Traveling by bicycle has forced us to stop many places that we would fly right by in a bus or a car. Many of our encounters have been with people who do not see foreigners every day - especially crazy ones on bicycles. So far people have only tried to make us feel welcome.
Crossing from Turkey to Syria
The international frontier is always a landmark for travelers. For cyclists, even more so. When we arrived in Syria, after nearly seven weeks of pedaling through Turkey, we felt that we were finally getting somewhere. It is quite amazing the changes that occur by crossing these seemingly arbitrary lines on a map. Indeed, watching the olive groves on the side of the road, we could not tell where one country started and the other ended, yet crossing from Turkey to Syria, just south of the Turkish town of Kilis, the changes were instantly evident.
We said goodbye to Turkey's Latin alphabet and the Turkish language in which we had been able to communicate quite effectively. In Syria, we were faced with the challenge of Arabic.

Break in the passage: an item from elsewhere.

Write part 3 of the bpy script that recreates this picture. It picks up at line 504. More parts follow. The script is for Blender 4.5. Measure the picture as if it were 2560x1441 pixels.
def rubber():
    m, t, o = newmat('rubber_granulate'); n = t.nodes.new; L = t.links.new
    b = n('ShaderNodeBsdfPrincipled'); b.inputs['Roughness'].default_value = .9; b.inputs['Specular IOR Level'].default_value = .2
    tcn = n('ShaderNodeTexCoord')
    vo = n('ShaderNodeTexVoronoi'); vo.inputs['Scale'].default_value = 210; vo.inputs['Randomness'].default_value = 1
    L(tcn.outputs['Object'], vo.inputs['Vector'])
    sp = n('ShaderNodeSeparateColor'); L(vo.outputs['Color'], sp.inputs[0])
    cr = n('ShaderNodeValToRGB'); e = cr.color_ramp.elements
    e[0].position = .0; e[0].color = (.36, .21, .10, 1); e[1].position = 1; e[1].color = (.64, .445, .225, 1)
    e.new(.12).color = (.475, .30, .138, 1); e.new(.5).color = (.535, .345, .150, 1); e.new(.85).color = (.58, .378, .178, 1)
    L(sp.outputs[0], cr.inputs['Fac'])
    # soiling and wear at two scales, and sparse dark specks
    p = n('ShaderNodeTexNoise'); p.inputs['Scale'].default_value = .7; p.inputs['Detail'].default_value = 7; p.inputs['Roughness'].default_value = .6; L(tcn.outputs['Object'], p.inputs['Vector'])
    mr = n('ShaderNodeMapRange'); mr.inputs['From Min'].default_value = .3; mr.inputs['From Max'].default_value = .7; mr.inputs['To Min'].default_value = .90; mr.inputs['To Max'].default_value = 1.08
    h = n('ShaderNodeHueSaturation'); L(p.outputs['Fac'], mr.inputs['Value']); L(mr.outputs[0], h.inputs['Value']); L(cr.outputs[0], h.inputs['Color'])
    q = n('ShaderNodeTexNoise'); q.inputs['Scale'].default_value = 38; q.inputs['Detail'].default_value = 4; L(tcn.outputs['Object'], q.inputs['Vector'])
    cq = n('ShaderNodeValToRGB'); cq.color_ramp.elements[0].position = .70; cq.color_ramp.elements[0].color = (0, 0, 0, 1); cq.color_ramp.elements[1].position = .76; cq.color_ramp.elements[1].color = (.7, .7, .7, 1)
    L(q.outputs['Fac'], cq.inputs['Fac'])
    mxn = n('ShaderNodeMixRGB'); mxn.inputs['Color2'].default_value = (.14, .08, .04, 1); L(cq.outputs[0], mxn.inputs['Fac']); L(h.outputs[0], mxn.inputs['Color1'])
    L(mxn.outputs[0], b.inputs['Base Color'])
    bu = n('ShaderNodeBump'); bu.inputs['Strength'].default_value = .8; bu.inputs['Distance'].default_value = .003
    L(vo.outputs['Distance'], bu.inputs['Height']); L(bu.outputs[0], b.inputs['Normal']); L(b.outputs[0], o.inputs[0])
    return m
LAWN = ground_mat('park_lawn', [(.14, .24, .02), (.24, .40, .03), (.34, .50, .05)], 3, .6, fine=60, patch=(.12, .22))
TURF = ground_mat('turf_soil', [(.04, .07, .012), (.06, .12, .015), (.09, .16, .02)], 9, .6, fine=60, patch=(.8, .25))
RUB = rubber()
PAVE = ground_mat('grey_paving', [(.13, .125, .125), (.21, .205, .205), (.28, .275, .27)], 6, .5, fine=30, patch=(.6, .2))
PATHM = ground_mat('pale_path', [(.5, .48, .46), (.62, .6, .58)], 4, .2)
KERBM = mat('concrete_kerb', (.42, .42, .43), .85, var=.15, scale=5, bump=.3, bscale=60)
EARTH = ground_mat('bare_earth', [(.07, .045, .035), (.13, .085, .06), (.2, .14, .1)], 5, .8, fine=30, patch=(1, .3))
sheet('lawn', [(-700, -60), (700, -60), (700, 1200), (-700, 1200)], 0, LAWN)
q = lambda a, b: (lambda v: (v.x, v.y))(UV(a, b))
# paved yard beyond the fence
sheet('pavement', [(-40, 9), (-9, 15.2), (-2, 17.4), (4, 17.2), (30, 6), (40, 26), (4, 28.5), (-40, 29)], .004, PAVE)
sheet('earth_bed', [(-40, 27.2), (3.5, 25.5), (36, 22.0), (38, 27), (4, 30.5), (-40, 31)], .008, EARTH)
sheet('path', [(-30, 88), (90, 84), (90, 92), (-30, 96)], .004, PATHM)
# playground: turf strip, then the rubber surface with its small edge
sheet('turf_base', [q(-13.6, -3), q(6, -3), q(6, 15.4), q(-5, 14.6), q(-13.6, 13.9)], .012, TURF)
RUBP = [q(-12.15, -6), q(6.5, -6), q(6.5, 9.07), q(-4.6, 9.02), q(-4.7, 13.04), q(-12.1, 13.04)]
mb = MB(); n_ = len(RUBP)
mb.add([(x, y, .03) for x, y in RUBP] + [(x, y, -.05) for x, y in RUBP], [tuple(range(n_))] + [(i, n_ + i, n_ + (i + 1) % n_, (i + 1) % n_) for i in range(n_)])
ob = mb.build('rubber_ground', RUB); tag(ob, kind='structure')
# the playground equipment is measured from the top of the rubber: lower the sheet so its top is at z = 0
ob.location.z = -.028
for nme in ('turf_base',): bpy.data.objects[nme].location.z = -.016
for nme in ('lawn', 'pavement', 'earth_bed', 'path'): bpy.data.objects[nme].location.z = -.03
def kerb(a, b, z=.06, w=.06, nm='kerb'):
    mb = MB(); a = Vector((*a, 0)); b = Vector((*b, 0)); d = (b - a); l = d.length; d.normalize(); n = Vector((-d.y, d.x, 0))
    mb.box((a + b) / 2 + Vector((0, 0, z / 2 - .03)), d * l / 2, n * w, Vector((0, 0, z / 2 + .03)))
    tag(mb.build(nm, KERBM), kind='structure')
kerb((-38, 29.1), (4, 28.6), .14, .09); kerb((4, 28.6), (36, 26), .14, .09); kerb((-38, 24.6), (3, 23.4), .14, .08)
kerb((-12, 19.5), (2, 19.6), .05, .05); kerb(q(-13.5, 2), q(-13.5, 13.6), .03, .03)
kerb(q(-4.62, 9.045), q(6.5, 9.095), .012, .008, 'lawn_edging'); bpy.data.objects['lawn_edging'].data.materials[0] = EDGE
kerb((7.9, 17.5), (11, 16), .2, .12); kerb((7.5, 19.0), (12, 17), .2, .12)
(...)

On the Turkish side, the border police efficiently checked our papers and stamped our passports. In Syria, we had to wake each officer whose help we needed. One did not even get out of bed to check our passports.
Our first day in Syria, on the outskirts of Aleppo, we were flagged down by the driver of an ice-cream truck. He got out, said hello, gave us two ice creams, welcomed us to Aleppo and Syria, and sped off.
The prime attraction in the country is the myriad of archaeological sites. In Aleppo, I was taken back a thousand years or more to the days of the Silk Road caravans as I wander into the area of the souqs, the city's covered markets.